Plateau State, Benue State, and southern Kaduna sit at the intersection of Nigeria's most persistent fault lines: farmer versus herder, Christian versus Muslim, indigene versus settler. The violence is rarely spontaneous. It follows patterns: a market dispute escalates, a rumour spreads on WhatsApp, youth groups mobilise, and within 72 hours villages are burning. Local religious leaders often see the warning signs but have no shared channel to act on them. Your task is to design an early warning and rapid response tool that interfaith community leaders in one of these states could realistically operate. This is not a government system. It is a civilian, community-owned tool. You are designing for people who may have mobile phones with intermittent data, who speak Berom, Tiv, Hausa, or Fulfulde alongside English, and who may not trust one another but share a strong interest in keeping their communities alive. Deliver a product brief and a low-fidelity prototype. The product brief should cover: what signals the tool monitors (rumours, displacement movements, market closures, armed group sightings); how information is submitted and verified; who sits on the response team and what authority they have; and how alerts are communicated to both leaders and ordinary residents. The prototype can be a set of annotated wireframes or a clickable Figma mock-up.
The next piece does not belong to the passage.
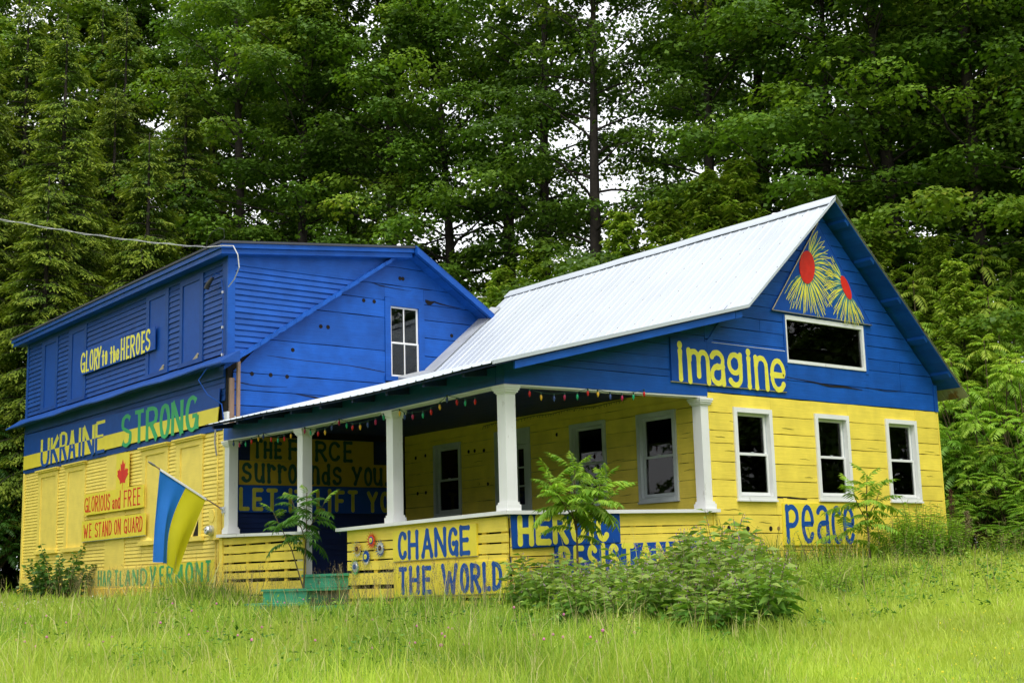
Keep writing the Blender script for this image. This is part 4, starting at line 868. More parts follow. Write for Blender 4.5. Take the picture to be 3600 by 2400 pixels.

It should show at minimum three screens: an incident submission form, a tension dashboard, and an alert notification. Good work will grapple with the trust problem directly. It will explain how a tool designed by and for both Christian and Muslim leaders avoids becoming a weapon for either side. It will be honest about the constraints: power cuts, poor connectivity, the risk of false reports, and the reality that some leaders themselves have ties to the groups causing violence.